_Dataset records_

"""

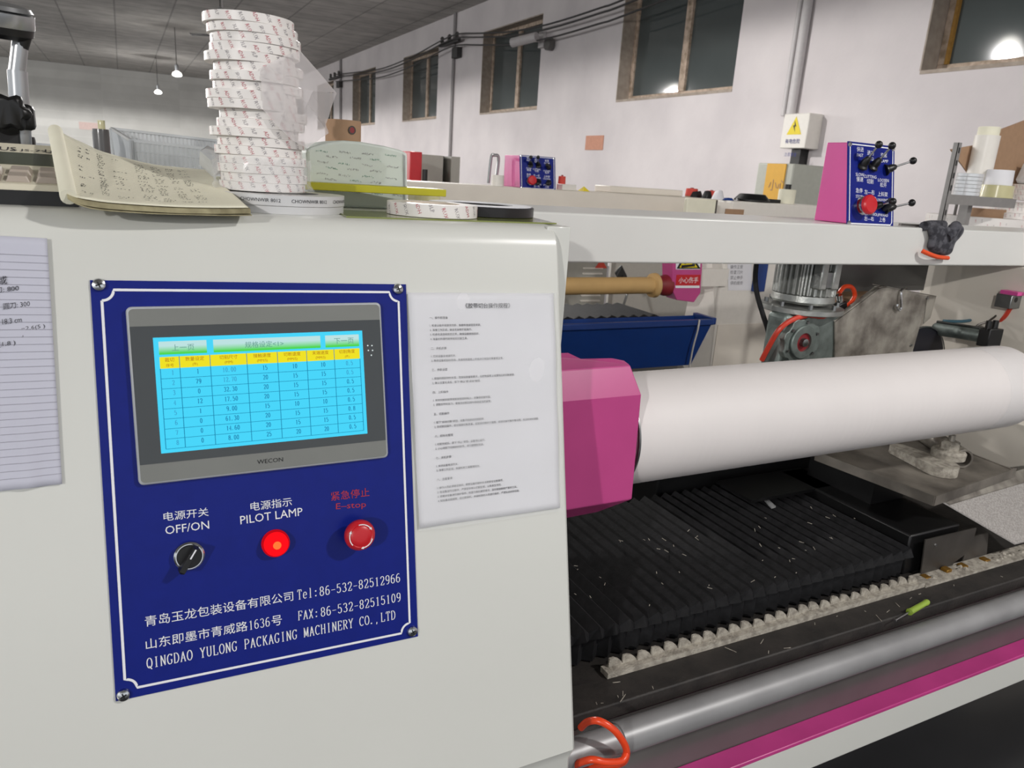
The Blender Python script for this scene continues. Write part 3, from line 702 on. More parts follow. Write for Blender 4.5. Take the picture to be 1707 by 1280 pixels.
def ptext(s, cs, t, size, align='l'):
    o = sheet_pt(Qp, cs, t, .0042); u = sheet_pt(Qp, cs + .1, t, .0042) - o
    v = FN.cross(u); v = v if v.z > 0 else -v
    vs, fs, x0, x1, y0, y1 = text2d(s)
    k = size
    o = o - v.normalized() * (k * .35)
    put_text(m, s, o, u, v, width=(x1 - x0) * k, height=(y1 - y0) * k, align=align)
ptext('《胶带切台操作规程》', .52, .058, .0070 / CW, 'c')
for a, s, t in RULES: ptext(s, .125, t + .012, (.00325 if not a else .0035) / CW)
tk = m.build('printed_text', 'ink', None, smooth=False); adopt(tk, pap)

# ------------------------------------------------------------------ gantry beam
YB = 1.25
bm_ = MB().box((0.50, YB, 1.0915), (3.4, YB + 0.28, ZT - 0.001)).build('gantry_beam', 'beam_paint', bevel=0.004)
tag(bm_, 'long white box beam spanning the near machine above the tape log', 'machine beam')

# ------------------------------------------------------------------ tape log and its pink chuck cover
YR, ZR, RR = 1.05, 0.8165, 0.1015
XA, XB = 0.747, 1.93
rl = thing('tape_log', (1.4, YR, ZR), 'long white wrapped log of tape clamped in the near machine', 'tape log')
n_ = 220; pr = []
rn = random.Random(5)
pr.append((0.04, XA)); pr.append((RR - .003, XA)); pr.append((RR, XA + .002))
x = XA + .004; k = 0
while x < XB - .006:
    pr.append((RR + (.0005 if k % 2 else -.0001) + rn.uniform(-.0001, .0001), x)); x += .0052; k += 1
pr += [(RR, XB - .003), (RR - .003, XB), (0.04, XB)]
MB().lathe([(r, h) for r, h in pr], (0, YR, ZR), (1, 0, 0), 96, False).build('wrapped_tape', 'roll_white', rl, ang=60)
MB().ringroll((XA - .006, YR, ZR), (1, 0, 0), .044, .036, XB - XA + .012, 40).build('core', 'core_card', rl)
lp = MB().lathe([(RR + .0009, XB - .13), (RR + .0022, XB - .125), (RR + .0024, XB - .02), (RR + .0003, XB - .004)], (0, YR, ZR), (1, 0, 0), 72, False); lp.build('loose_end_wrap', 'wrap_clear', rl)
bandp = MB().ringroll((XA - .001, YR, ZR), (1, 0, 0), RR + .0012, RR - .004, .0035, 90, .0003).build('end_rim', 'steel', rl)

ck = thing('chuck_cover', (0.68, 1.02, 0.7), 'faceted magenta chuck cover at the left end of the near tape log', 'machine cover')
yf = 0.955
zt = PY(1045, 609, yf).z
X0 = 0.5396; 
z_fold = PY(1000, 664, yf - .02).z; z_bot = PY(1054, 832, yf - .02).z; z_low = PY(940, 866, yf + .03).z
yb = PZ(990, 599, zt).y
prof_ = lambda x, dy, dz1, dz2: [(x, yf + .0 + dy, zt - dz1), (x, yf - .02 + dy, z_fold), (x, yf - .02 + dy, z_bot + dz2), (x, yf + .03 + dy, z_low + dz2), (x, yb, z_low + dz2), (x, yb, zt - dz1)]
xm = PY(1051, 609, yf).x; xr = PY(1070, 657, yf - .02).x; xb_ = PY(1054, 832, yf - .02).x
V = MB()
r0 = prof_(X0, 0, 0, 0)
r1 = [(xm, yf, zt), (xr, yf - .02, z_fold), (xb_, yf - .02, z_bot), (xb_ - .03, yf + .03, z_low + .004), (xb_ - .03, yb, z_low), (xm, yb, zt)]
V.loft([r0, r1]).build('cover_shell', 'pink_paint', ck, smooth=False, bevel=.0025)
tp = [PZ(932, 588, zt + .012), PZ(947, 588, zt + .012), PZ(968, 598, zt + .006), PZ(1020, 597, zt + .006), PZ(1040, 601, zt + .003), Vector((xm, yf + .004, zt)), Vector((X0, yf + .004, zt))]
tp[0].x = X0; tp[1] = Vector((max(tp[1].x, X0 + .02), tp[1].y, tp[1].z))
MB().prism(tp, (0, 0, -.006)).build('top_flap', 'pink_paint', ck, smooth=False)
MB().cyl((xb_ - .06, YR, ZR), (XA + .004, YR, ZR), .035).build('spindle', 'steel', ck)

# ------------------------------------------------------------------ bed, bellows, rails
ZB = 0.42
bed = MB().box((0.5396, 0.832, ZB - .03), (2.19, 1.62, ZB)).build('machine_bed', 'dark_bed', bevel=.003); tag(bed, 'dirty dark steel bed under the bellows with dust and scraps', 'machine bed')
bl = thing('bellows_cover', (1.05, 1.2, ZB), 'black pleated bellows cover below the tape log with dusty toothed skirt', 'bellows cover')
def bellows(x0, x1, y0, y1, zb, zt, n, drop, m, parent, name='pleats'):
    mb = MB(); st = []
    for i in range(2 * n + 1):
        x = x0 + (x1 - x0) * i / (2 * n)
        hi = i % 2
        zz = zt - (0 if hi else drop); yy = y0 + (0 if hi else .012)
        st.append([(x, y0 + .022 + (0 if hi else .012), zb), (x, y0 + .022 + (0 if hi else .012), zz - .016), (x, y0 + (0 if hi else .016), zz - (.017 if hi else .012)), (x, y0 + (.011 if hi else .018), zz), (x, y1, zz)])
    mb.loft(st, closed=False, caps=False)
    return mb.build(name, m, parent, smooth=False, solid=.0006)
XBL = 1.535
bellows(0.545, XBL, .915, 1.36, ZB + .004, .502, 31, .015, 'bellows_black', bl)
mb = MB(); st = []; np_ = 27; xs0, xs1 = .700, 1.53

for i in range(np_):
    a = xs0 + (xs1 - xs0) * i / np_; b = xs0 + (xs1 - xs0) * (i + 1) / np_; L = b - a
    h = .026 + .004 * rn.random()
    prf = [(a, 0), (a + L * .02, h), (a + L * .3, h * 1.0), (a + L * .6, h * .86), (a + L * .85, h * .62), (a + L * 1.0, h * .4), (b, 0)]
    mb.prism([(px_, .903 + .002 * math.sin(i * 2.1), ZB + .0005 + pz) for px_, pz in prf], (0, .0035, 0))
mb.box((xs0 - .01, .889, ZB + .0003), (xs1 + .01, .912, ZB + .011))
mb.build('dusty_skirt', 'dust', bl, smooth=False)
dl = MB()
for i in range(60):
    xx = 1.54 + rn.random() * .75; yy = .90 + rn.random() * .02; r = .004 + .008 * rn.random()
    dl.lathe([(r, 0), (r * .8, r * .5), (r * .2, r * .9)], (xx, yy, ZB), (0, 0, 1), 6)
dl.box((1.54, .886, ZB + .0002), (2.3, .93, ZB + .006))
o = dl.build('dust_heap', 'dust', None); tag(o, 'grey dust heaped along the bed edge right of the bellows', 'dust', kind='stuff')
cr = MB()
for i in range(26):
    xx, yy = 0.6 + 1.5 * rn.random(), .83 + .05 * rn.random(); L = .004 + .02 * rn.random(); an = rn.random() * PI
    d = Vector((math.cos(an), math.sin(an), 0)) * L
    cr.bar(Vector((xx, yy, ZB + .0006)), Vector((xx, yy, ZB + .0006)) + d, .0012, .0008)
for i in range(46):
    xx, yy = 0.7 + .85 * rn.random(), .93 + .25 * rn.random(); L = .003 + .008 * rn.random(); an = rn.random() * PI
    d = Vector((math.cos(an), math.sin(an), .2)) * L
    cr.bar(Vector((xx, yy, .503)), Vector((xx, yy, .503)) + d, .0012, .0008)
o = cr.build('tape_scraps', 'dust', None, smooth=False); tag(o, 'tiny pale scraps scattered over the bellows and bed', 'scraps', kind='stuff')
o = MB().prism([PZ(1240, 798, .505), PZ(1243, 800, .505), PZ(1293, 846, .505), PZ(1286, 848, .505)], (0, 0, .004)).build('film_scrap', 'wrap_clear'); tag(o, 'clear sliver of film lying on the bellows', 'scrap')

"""
"""

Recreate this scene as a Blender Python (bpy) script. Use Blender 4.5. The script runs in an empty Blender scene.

"""

_What to work on_
In the listing above, locate the line containing "The Blender Python" and the line containing "tk = m.build('printed_text', 'ink', None, smooth=False);", then transcribe both and every line between them verbatim.

_Reply to the task_
The Blender Python script for this scene continues. Write part 3, from line 702 on. More parts follow. Write for Blender 4.5. Take the picture to be 1707 by 1280 pixels.
def ptext(s, cs, t, size, align='l'):
    o = sheet_pt(Qp, cs, t, .0042); u = sheet_pt(Qp, cs + .1, t, .0042) - o
    v = FN.cross(u); v = v if v.z > 0 else -v
    vs, fs, x0, x1, y0, y1 = text2d(s)
    k = size
    o = o - v.normalized() * (k * .35)
    put_text(m, s, o, u, v, width=(x1 - x0) * k, height=(y1 - y0) * k, align=align)
ptext('《胶带切台操作规程》', .52, .058, .0070 / CW, 'c')
for a, s, t in RULES: ptext(s, .125, t + .012, (.00325 if not a else .0035) / CW)
tk = m.build('printed_text', 'ink', None, smooth=False); adopt(tk, pap)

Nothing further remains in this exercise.